I was worried that I wouldn't be able to publish my article by that Friday, but I knew I wasn't going to be able to get any interviews from people involved in the story, and I knew it was a topic my peers would want to know more about, as information about the lawsuit had been spreading at school via gossip and screenshots of court records. To finish the piece, I chose to use more general sources, like official statements from our district and teachers union. I briefly acknowledged the situation at the end of the piece in order to be transparent about my use of sources.

 

Fellow staffers and I took the time to read publicly-available court documents related to the case, and while I used the information I gathered from them to help me complete the article, I chose to leave out one detail: the name of the teacher at EHS who was involved. There were eleven teachers involved in the lawsuit between the two districts, but only one taught at my high school. While the names of plaintiffs were available to the public, I realized that singling out a teacher, albeit entirely unintentionally, could make my article be received more like another source of gossip than the factual response to students' questions that I had intended it to be.

WHEN A STORY IDEA ISN'T WORTH IT

A few months ago, an EHS student was arrested after police were made aware of threats the student had made towards our school. A few days later, as we were planning that week's Tiger Times Online budget, the arrest kept creeping in to our conversations. It had been reported on in our local newspaper, and most people knew who the responsible student was.

 

While all of this was public information, we made a firm decision to avoid reporting on the situation. The student had just turned 18, the party that informed police was anonymous and the process of reaching out to sources had the potential to interfere with an ongoing trial. There was so much we didn't know, and still don't know, about the situation that reporting on it would risk being inaccurate or feeding into rumors.

copyright

GIVING CREDIT

One of the easiest things our publications do to promote ethical reporting is crediting sources. Often, this means crediting the Associated Press when we use an image in yearbook or journalism, but it also means crediting fellow students when they contribute their work or identifying the source of data. Below are some examples of how I've credited the work of others in my publications.

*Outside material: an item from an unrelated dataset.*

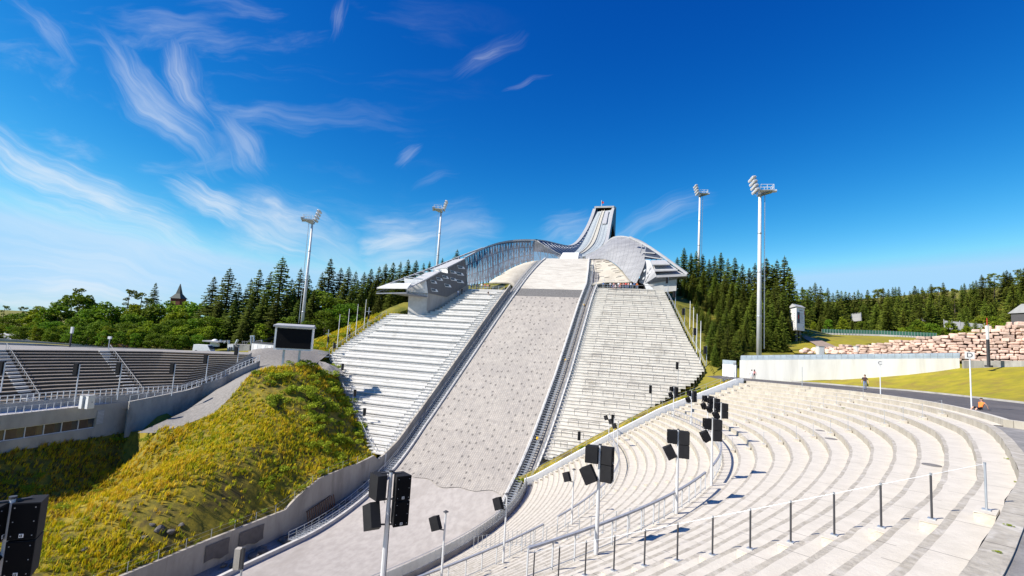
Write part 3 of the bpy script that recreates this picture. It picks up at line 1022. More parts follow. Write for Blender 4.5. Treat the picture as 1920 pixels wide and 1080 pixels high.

Included in this gallery: an art piece where I chose to credit the creators of free stock images in the caption, a yearbook page that credits the Associated Press for the images we used, another yearbook page that credits student photographers and a chart I made for my enterprise project that credits a research foundation.

As I mentioned in my photojournalism  and design sections, these yearbook pages also provide examples of my caption-writing and layout skills.

DOING IT YOURSELF

Most of the time, when I create an illustration to accompany a piece by myself or a classmate, it's because that artistic touch was planned from the beginning. Sometimes, though, I make art because it seems like the only option.

In the December issue of The Claw, one of my classmates wanted to write a review of some of her favorite albums from 2022. As I was helping our staff design their spreads, I noticed that she had devoted much more space to images than I'd expected. She wanted to have album covers on the page, but we didn't want to use images that weren't ours. We proposed a few other options, and shut them down: there wouldn't be pictures of some of these less-popular artists on AP Images and we didn't know anyone who owned all of the albums so we could take pictures of them. With only a few days left until our deadline, I sat down and re-created eight different album covers in one day, with a loose artistic style that would still look good scaled down to fit her layout. The unplanned art ended up appealing to our readers, and it drew more people to myclassmate's piece.